### Do this:
Filter for the word "scene" and keep each matching line.

### Source data:
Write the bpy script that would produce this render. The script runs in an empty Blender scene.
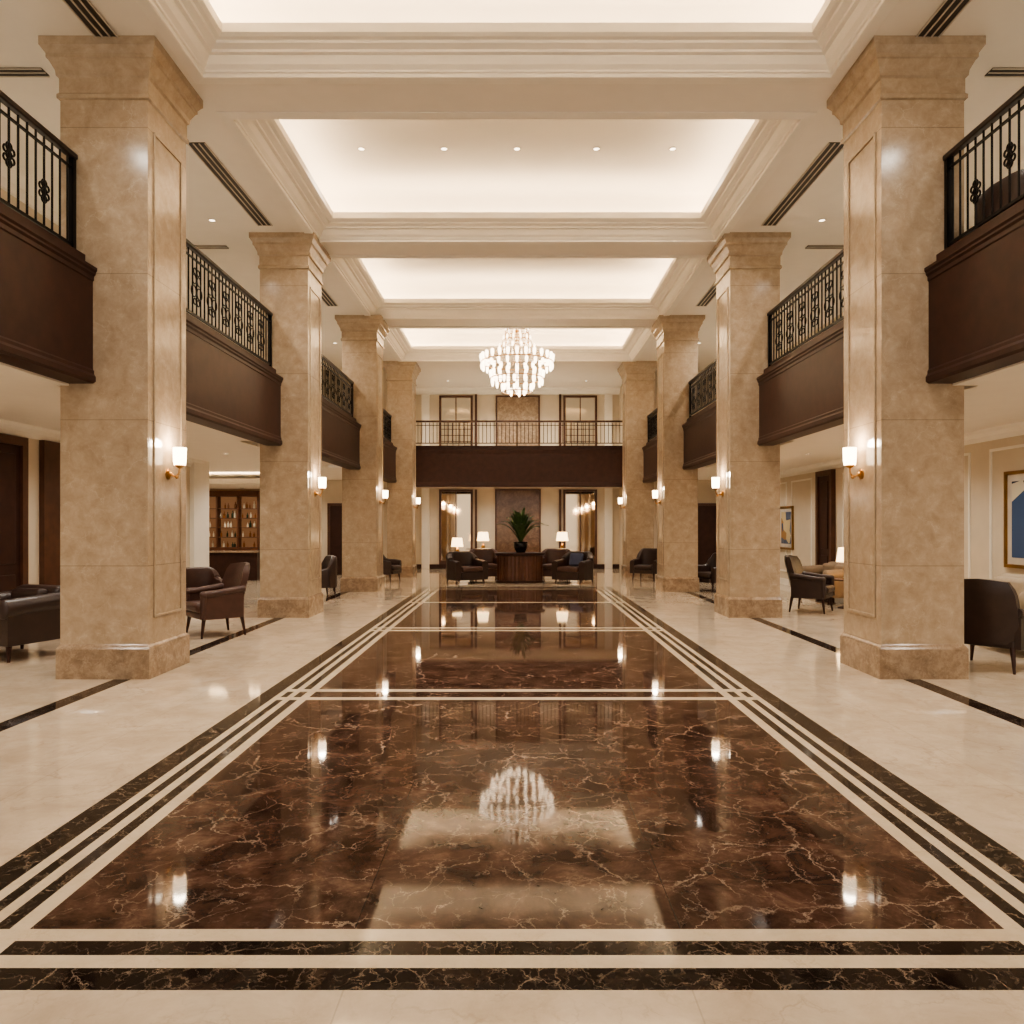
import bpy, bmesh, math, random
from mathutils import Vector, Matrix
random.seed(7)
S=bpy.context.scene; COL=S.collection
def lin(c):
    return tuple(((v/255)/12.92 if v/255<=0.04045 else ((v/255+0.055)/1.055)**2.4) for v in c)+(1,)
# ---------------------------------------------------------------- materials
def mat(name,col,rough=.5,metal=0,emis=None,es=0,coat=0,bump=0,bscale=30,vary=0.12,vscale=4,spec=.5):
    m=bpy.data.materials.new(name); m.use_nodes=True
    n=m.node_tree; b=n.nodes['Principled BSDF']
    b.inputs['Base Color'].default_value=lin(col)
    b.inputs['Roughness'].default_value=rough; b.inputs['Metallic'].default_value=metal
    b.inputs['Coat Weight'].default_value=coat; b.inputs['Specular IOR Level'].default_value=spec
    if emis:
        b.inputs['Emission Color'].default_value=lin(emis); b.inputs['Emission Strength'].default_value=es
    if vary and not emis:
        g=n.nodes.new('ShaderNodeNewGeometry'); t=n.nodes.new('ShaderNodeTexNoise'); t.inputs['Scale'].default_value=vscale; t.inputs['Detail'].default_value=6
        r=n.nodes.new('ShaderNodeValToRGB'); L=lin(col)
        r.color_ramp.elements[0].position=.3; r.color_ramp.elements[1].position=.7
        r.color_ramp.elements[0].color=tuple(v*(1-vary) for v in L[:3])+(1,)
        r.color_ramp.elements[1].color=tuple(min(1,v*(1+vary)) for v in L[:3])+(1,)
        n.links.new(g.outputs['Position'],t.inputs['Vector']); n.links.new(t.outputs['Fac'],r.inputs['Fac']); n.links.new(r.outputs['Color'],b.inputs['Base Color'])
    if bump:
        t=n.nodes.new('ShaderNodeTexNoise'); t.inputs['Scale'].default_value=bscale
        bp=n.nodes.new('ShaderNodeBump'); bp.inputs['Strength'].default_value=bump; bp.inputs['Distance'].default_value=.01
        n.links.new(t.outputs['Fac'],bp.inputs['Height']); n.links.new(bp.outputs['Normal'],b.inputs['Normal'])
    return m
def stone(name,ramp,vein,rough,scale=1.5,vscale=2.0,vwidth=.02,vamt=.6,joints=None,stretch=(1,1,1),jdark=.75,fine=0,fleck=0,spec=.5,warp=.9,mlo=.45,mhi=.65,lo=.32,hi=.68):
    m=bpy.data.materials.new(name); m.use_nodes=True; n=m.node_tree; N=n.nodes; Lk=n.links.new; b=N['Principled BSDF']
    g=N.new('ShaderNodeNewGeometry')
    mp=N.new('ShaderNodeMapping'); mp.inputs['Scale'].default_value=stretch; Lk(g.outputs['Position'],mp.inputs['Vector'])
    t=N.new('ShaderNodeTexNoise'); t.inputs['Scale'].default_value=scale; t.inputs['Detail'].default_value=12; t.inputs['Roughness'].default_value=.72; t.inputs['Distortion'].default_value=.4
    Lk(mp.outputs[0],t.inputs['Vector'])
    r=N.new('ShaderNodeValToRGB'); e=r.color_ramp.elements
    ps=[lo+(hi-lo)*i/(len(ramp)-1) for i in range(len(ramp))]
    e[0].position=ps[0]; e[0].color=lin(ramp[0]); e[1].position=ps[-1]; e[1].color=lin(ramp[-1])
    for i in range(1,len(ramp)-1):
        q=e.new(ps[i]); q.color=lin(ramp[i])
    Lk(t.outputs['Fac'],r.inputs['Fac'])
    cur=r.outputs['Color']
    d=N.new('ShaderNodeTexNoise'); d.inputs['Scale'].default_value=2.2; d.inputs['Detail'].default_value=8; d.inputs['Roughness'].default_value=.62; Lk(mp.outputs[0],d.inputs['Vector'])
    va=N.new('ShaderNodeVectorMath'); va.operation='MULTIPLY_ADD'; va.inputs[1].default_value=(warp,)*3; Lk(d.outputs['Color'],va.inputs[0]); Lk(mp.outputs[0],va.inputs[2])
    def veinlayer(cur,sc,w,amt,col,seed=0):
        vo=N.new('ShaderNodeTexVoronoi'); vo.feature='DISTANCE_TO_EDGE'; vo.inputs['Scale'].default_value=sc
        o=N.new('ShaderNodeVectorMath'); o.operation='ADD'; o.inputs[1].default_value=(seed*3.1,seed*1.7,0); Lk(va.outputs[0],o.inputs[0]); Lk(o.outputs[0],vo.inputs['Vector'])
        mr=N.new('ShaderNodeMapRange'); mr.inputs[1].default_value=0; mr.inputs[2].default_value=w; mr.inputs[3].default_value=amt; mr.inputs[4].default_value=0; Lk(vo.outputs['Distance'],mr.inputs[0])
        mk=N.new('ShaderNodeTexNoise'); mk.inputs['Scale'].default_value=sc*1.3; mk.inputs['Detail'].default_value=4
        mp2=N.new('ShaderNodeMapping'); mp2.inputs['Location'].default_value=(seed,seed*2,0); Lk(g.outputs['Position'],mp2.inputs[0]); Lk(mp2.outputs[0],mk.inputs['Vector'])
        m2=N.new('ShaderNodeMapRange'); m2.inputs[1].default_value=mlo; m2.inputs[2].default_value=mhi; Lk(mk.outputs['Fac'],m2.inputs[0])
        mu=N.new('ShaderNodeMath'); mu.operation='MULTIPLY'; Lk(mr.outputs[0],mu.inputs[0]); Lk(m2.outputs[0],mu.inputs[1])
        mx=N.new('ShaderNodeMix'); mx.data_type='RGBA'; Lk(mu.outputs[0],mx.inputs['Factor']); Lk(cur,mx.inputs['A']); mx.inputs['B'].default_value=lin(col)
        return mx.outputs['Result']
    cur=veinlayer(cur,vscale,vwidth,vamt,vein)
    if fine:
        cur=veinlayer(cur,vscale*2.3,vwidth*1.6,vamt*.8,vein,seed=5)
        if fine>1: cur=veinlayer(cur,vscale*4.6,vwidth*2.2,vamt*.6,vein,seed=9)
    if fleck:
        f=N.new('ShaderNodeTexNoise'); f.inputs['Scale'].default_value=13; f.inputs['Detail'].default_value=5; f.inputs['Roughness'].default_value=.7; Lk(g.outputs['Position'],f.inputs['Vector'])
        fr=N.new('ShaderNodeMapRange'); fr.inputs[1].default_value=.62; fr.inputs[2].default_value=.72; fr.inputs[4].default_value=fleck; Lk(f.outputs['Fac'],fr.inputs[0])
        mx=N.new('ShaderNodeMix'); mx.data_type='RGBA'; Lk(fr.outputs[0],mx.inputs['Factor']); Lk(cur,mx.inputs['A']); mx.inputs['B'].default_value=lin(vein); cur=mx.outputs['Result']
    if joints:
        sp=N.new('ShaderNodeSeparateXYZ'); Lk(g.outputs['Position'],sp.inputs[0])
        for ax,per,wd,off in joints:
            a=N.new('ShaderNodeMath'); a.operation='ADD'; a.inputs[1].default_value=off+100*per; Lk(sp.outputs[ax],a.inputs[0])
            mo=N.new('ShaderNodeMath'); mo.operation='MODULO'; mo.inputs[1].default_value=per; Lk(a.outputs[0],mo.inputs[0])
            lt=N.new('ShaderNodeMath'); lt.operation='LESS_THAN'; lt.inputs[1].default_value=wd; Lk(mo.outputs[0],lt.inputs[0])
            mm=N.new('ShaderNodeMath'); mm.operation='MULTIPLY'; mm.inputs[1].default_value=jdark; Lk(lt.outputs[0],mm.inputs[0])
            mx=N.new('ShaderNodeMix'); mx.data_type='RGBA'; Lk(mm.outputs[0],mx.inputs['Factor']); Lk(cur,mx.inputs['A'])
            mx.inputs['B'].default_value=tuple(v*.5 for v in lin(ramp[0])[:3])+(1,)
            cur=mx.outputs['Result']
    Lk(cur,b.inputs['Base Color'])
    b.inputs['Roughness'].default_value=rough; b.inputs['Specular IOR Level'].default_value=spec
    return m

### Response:
Write the bpy script that would produce this render. The script runs in an empty Blender scene.
S=bpy.context.scene; COL=S.collection